Chuck,

On Monday 23 July 2001 12:18, you wrote:
> I'm trying to take a string, which may or may not contain a $ and/or
> a comma, and return just the number with 2 decimal places. I am
> having some trouble. Here is my test code:

Try this:

#!/usr/bin/perl

my @a = qw( $1234.05 1234.78 $768 777.99 );
#$a[2] = "$768";

for ($j=0; $j<=3; $j++){
        print "$j. " . Stripprice($a[$j]) . "\n";
}

sub Stripprice{
        my ( $inpr ) = @_;
        $inpr =~ s/[\$|,]//g;
        return $inpr;
}

The commented out line is a problem because perl thinks that $768 is a 
scalar variable and, since it's not been assigned to previously, the 
interpreter automatically creates it and initializes it with an undefined 
value.  This is autovivification in action.
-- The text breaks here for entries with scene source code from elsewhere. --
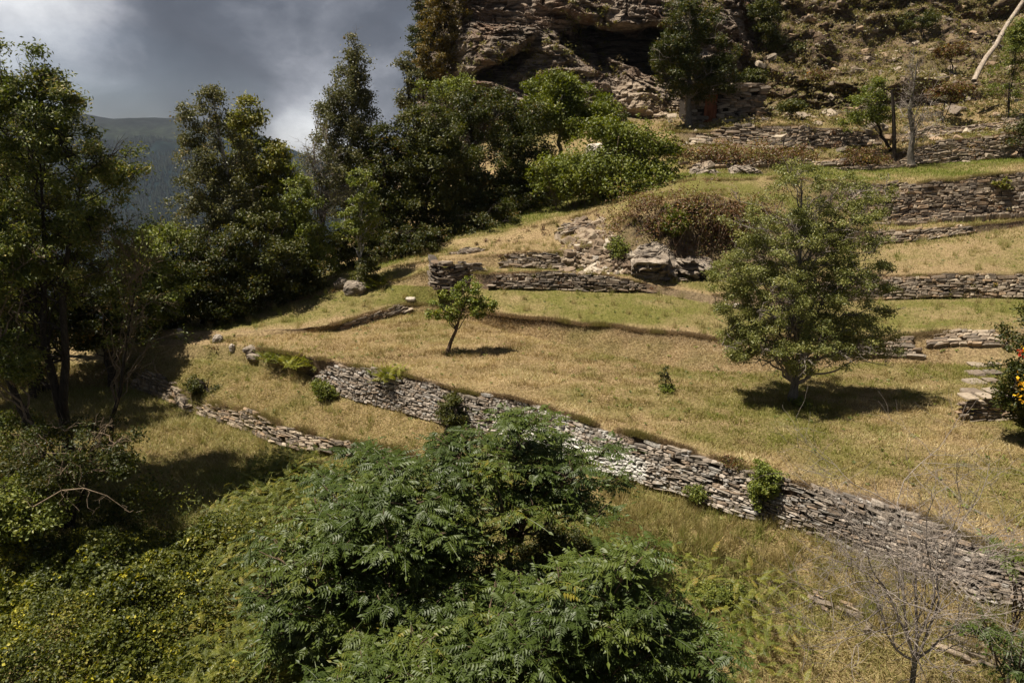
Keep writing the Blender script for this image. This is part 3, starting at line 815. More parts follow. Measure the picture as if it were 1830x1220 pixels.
b.add(v.reshape(-1, 3), tris=tri.reshape(-1, 3), a=np.repeat(rng.uniform(0, 1, n), 6))
M['conifer_far'] = leaf_mat('conifer_far', [(0, (.008, .018, .012)), (1, (.02, .034, .016))], trans=0.05)
tag(b.build('forest', M['conifer_far'], smooth_=False), 'dark conifer forest covering the far valley side', kind='stuff')


# ------------------------------------------------------------------ stones and walls
def stone_shape():
    """chamfered block with rounded corners: 24 corners, 26 faces"""
    vs = []; k = .72
    idx = {}
    for sx in (-1, 1):
        for sy in (-1, 1):
            for sz in (-1, 1):
                for ax in range(3):
                    co = [sx * k, sy * k, sz * k]; co[ax] = (sx, sy, sz)[ax]
                    idx[(sx, sy, sz, ax)] = len(vs); vs.append(co)
    q = []; t = []
    for ax in range(3):
        o1, o2 = [i for i in range(3) if i != ax]
        for s in (-1, 1):
            f4 = []
            for a_, b_ in ((-1, -1), (1, -1), (1, 1), (-1, 1)):
                sg = [0, 0, 0]; sg[ax] = s; sg[o1] = a_; sg[o2] = b_
                f4.append(idx[(*sg, ax)])
            q.append(f4)
    for ax in range(3):                         # edges parallel to ax
        o1, o2 = [i for i in range(3) if i != ax]
        for a_ in (-1, 1):
            for b_ in (-1, 1):
                f4 = []
                for s, fx in ((-1, o1), (1, o1), (1, o2), (-1, o2)):
                    sg = [0, 0, 0]; sg[ax] = s; sg[o1] = a_; sg[o2] = b_
                    f4.append(idx[(*sg, fx)])
                q.append(f4)
    for sx in (-1, 1):
        for sy in (-1, 1):
            for sz in (-1, 1):
                t.append([idx[(sx, sy, sz, i)] for i in range(3)])
    return np.array(vs, float), np.array(q), np.array(t)


SV, SQ, STR = stone_shape()


def stones(buf, c, dims, ax, ay, az, rng, rnd=None, tint=0.0, jit=.16):
    """n stones: centres c, half sizes dims (n,3), axes (n,3) each"""
    n = len(c)
    v = SV[None] * (1 + rng.uniform(-jit, jit, (n, 24, 3)))
    sh = rng.normal(size=(n, 2)) * .12
    v = v * dims[:, None, :]
    v[..., 2] += v[..., 0] * sh[:, 0:1] * (dims[:, 2] / dims[:, 0])[:, None]
    w_ = c[:, None, :] + v[..., 0:1] * ax[:, None] + v[..., 1:2] * ay[:, None] + v[..., 2:3] * az[:, None]
    q = (SQ[None] + (np.arange(n) * 24)[:, None, None]).reshape(-1, 4)
    t = (STR[None] + (np.arange(n) * 24)[:, None, None]).reshape(-1, 3)
    r = rng.uniform(0, 1, n) if rnd is None else rnd
    tn = np.broadcast_to(tint, (n,))
    buf.v.append(w_.reshape(-1, 3)); buf.q.append(q + buf.n); buf.t.append(t + buf.n)
    buf.qa.append(np.repeat(r, 18)); buf.ta.append(np.repeat(r, 8)); buf.qb.append(np.repeat(tn, 18)); buf.tb.append(np.repeat(tn, 8))
    buf.n += n * 24


def rowat(name, px):
    r = rowp[RI[name]]
    return np.stack([np.interp(px, PX, r[:, i]) for i in range(3)], -1)


def wall_between(bot, top, buf, rng, size=.3, course=.12, ragged=.12, proud=.10, tintf=None, depth=.16, keep=1.0):
    """dry stone face filled from polyline bot to polyline top (n,3 arrays, same count)"""
    seg = np.linalg.norm(np.diff((bot + top) / 2, axis=0), axis=1)
    L = np.concatenate([[0], np.cumsum(seg)])
    tot = L[-1]
    Hm = np.linalg.norm(top - bot, axis=1)
    nco = int(np.ceil((Hm.max() + .06) / course))
    h = 0.0
    C = []; D = []; AX = []; AY = []; AZ = []; TT = []
    tdir = unit(np.stack([np.interp(np.linspace(0, tot, 200), L, (bot + top)[:, i] / 2) for i in range(3)], -1)[1:] - 0)
    hrel = 0
    for j in range(nco * 2):
        ch = course * rng.choice([.55, .75, .95, 1.15, 1.5]) * rng.uniform(.85, 1.15)
        s = -rng.uniform(0, size)
        while s < tot:
            ln = size * rng.choice([.4, .55, .8, 1.0, 1.3, 1.9]) * rng.uniform(.8, 1.2)
            thick = ch * (1 + .0 * ln)
            m = s + ln / 2
            s += ln * 1.0
            if m < 0 or m > tot: continue
            B_ = np.array([np.interp(m, L, bot[:, i]) for i in range(3)]); T_ = np.array([np.interp(m, L, top[:, i]) for i in range(3)])
            hw = np.linalg.norm(T_ - B_)
            wav = float(fbm(np.array([m * .9]), j * .15, 1.0, 2, 3)[0]) * .07
            hc = h + ch / 2 + wav
            lim = hw + float(fbm(np.array([m * 1.3]), 5.0, 2.0, 3, 19)[0]) * ragged * 1.6 - .05
            if hc > lim: continue
            if rng.uniform() > min(keep, .96): continue
            m2 = min(m + .15, tot); m1 = max(m - .15, 0)
            t_ = np.array([np.interp(m2, L, bot[:, i]) - np.interp(m1, L, bot[:, i]) for i in range(3)]); t_ = t_ / (np.linalg.norm(t_) + 1e-9)
            upv = (T_ - B_) / (hw + 1e-9) if hw > .25 else np.array([0, 0, 1.])
            n_ = np.cross(t_, upv); n_ /= np.linalg.norm(n_) + 1e-9
            if n_[1] > 0: n_ = -n_
            rot = rng.normal() * .09
            t2 = t_ * math.cos(rot) + upv * math.sin(rot); u2 = upv * math.cos(rot) - t_ * math.sin(rot)
            dp = depth * rng.uniform(.7, 1.3)
            bulge = float(fbm(np.array([m * .55]), hc * .8, 7.0, 2, 23)[0]) * .16
            C.append(B_ + upv * hc + n_ * (bulge * (hw > .5) + proud - dp + rng.normal() * .018 + .06))
            D.append((ln / 2 * .99, dp, ch / 2 * rng.uniform(.72, 1.08)))
            AX.append(t2); AY.append(n_); AZ.append(u2)
            TT.append(0 if tintf is None else tintf(m / tot, hc / (hw + 1e-6)))
        h += ch * .93
        if h > Hm.max() + ragged: break
    if C:
        stones(buf, np.array(C), np.array(D), np.array(AX), np.array(AY), np.array(AZ), rng, tint=np.array(TT), jit=.14)


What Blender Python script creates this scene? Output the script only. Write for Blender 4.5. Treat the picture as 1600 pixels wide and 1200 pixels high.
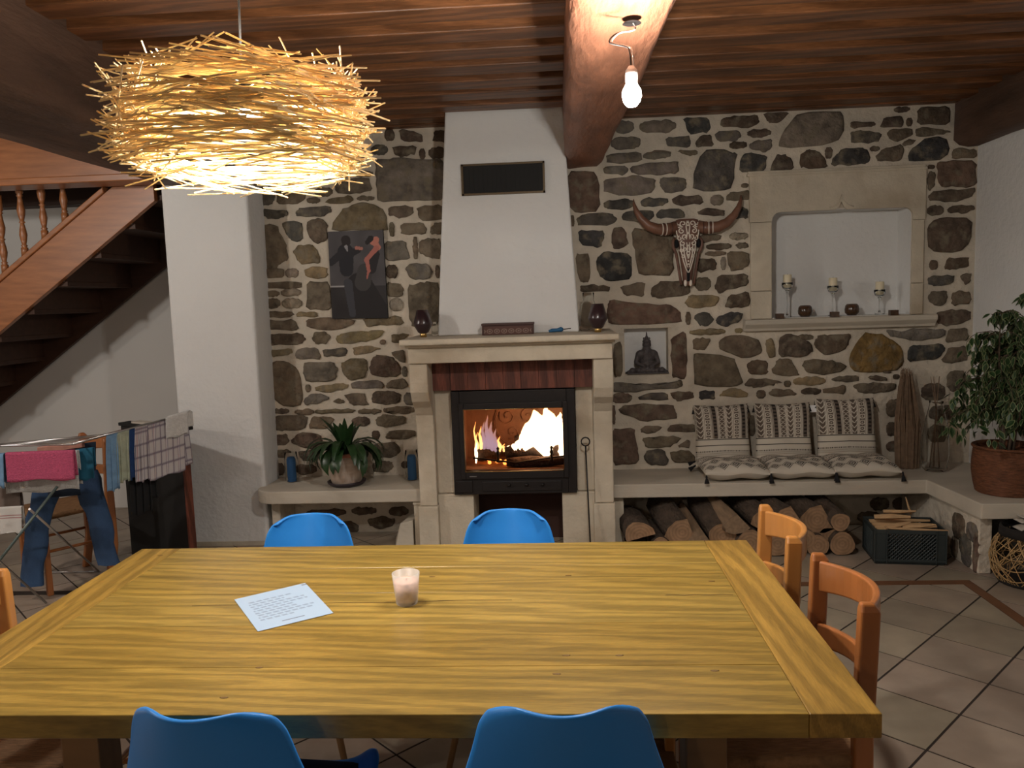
import bpy, bmesh, math, random
import numpy as np
from mathutils import Vector, Matrix, noise
R = random.Random(7)
PI = math.pi
C = bpy.context.scene.collection
for o in list(bpy.data.objects): bpy.data.objects.remove(o)

# ------------------------------------------------------------------ camera
F_PX, TILT, YAW, ROLL, EYE = 1239.48, 0.10635, -0.0597, -0.0332, 1.6
fw = Vector((math.sin(YAW)*math.cos(TILT), math.cos(YAW)*math.cos(TILT), -math.sin(TILT)))
rt = Vector((math.cos(YAW), -math.sin(YAW), 0)); up = rt.cross(fw)
RR = math.cos(ROLL)*rt + math.sin(ROLL)*up; UU = -math.sin(ROLL)*rt + math.cos(ROLL)*up
cam = bpy.data.cameras.new('camera'); co = bpy.data.objects.new('camera', cam); C.objects.link(co)
m = Matrix((RR, UU, -fw)).transposed().to_4x4(); m.translation = (0, 0, EYE); co.matrix_world = m
cam.sensor_width = 36; cam.lens = 36*F_PX/1600; cam.clip_start = .05
bpy.context.scene.camera = co
# ------------------------------------------------------------------ world, lights, exposure
w = bpy.data.worlds.new('world'); bpy.context.scene.world = w; w.use_nodes = True
w.node_tree.nodes['Background'].inputs[0].default_value = (.05, .045, .04, 1)
w.node_tree.nodes['Background'].inputs[1].default_value = .3
vs = bpy.context.scene.view_settings
bpy.context.scene.display_settings.display_device = 'sRGB'
vs.view_transform = 'Standard'; vs.look = 'None'; vs.gamma = 1; vs.use_curve_mapping = False
vs.exposure = 0.1
def point(name, loc, power, col, r):
    l = bpy.data.lights.new(name, 'POINT'); l.energy = power; l.color = col; l.shadow_soft_size = r
    o = bpy.data.objects.new(name, l); o.location = loc; C.objects.link(o); return o
BULB = Vector((.237, 2.44, 2.186))
NEST = Vector((-.805, 2.10, 2.085))
point('bulb_light', BULB - Vector((0, 0, .005)), 122, (1, .965, .90), .042)
point('pendant_light', NEST, 150, (1, .955, .89), .042)
point('stairwell_light', (-5.0, 1.4, 2.25), 60, (1, .92, .82), .06)
point('added_column_fill', (-3.55, 2.7, 2.55), 72, (1, .94, .87), .06)  # unseen fill, added to lift the column and the stair hall
point('fire_light', (-.16, 5.06, .72), 30, (1, .42, .14), .09)
point('added_rear_fill', (-1.6, -1.6, 2.35), 32, (1, .88, .75), .1)  # weak fill added behind the camera, not a lamp of the room

def P(u, v, X=None, Y=None, Z=None):
    d = fw + RR*((u-800)/F_PX) - UU*((v-600)/F_PX)
    t = X/d.x if X is not None else (Y/d.y if Y is not None else (Z-EYE)/d.z)
    return Vector((0, 0, EYE)) + d*t

# ------------------------------------------------------------------ materials
def srgb(r, g, b):
    f = lambda c: (c/255)/12.92 if c <= 10 else ((c/255+.055)/1.055)**2.4
    return (f(r), f(g), f(b))
def mat(name, col, rough=.6, metal=0, spec=.5, var=0, vscale=8, stretch=(1,1,1), bump=0, bscale=None, objcol=False,
        vcol=False, grain=0, trans=0, emis=None, estr=0, alpha=1, coat=0, ior=1.45, rings=0, sheen=0, var2=None):
    m = bpy.data.materials.new(name); m.use_nodes = True; nt = m.node_tree; N = nt.nodes; L = nt.links
    b = N['Principled BSDF']; b.inputs['Roughness'].default_value = rough; b.inputs['Metallic'].default_value = metal
    b.inputs['Specular IOR Level'].default_value = spec; b.inputs['IOR'].default_value = ior
    b.inputs['Transmission Weight'].default_value = trans; b.inputs['Alpha'].default_value = alpha
    b.inputs['Coat Weight'].default_value = coat; b.inputs['Coat Roughness'].default_value = .3
    b.inputs['Sheen Weight'].default_value = sheen
    tc = N.new('ShaderNodeTexCoord'); mp = N.new('ShaderNodeMapping'); mp.inputs['Scale'].default_value = stretch
    L.new(tc.outputs['Object'], mp.inputs['Vector'])
    src = None
    if objcol: oi = N.new('ShaderNodeObjectInfo'); src = oi.outputs['Color']
    elif vcol: at = N.new('ShaderNodeAttribute'); at.attribute_name = 'Col'; src = at.outputs['Color']
    if src is None:
        rg = N.new('ShaderNodeRGB'); rg.outputs[0].default_value = (*col, 1); src = rg.outputs[0]
    def mul(a, texout, lo, hi):
        mr = N.new('ShaderNodeMapRange'); mr.inputs['From Min'].default_value = .25; mr.inputs['From Max'].default_value = .75
        mr.inputs['To Min'].default_value = lo; mr.inputs['To Max'].default_value = hi
        L.new(texout, mr.inputs['Value'])
        mx = N.new('ShaderNodeMix'); mx.data_type = 'RGBA'; mx.blend_type = 'MULTIPLY'; mx.inputs['Factor'].default_value = 1
        L.new(a, mx.inputs['A']); L.new(mr.outputs[0], mx.inputs['B']); return mx.outputs['Result']
    if var:
        nz = N.new('ShaderNodeTexNoise'); nz.inputs['Scale'].default_value = vscale; nz.inputs['Detail'].default_value = 6
        L.new(mp.outputs[0], nz.inputs['Vector']); src = mul(src, nz.outputs[0], 1-var, 1+var*.7)
    if var2:
        nz2 = N.new('ShaderNodeTexNoise'); nz2.inputs['Scale'].default_value = var2[1]; nz2.inputs['Detail'].default_value = 3
        L.new(tc.outputs['Object'], nz2.inputs['Vector'])
        mx = N.new('ShaderNodeMix'); mx.data_type = 'RGBA'; mr = N.new('ShaderNodeMapRange')
        mr.inputs['From Min'].default_value = .5; mr.inputs['From Max'].default_value = .7
        L.new(nz2.outputs[0], mr.inputs['Value']); L.new(mr.outputs[0], mx.inputs['Factor'])
        L.new(src, mx.inputs['A']); mx.inputs['B'].default_value = (*var2[0], 1); src = mx.outputs['Result']
    if grain:
        wv = N.new('ShaderNodeTexWave'); wv.wave_type = 'BANDS'; wv.bands_direction = 'DIAGONAL'
        wv.inputs['Scale'].default_value = 1.6; wv.inputs['Distortion'].default_value = 9; wv.inputs['Detail'].default_value = 4
        wv.inputs['Detail Scale'].default_value = 1.2
        L.new(mp.outputs[0], wv.inputs['Vector']); src = mul(src, wv.outputs[0], 1-grain, 1+grain*.4)
        n3 = N.new('ShaderNodeTexNoise'); n3.inputs['Scale'].default_value = 38; n3.inputs['Detail'].default_value = 3
        L.new(mp.outputs[0], n3.inputs['Vector']); src = mul(src, n3.outputs[0], 1-grain*1.1, 1+grain*.6)
    if rings:
        wv = N.new('ShaderNodeTexWave'); wv.wave_type = 'RINGS'; wv.rings_direction = 'Y'; wv.inputs['Scale'].default_value = rings
        wv.inputs['Distortion'].default_value = 1.2
        L.new(tc.outputs['Object'], wv.inputs['Vector']); src = mul(src, wv.outputs[0], .86, 1.04)
    L.new(src, b.inputs['Base Color'])
    if bump:
        nb = N.new('ShaderNodeTexNoise'); nb.inputs['Scale'].default_value = bscale or vscale*3; nb.inputs['Detail'].default_value = 8
        L.new(mp.outputs[0], nb.inputs['Vector']); bp = N.new('ShaderNodeBump'); bp.inputs['Strength'].default_value = bump
        bp.inputs['Distance'].default_value = .02; L.new(nb.outputs[0], bp.inputs['Height']); L.new(bp.outputs[0], b.inputs['Normal'])
    if emis: b.inputs['Emission Color'].default_value = (*emis, 1); b.inputs['Emission Strength'].default_value = estr
    return m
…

Why doesn't it do that with the 0 index of the array?  Well, a scalar that 
starts with a digit must be only digits (according to the only reference I 
have at hand, "Effective Perl Programming").  The comma seems to be a 
signal to perl that this is a string, but I don't know the details - I'm 
still plowing through Simon Cozens' tutorial on Perl internals.

To see the autovivification come back, uncomment the assignment to index 2.

I hope I haven't confused the issue.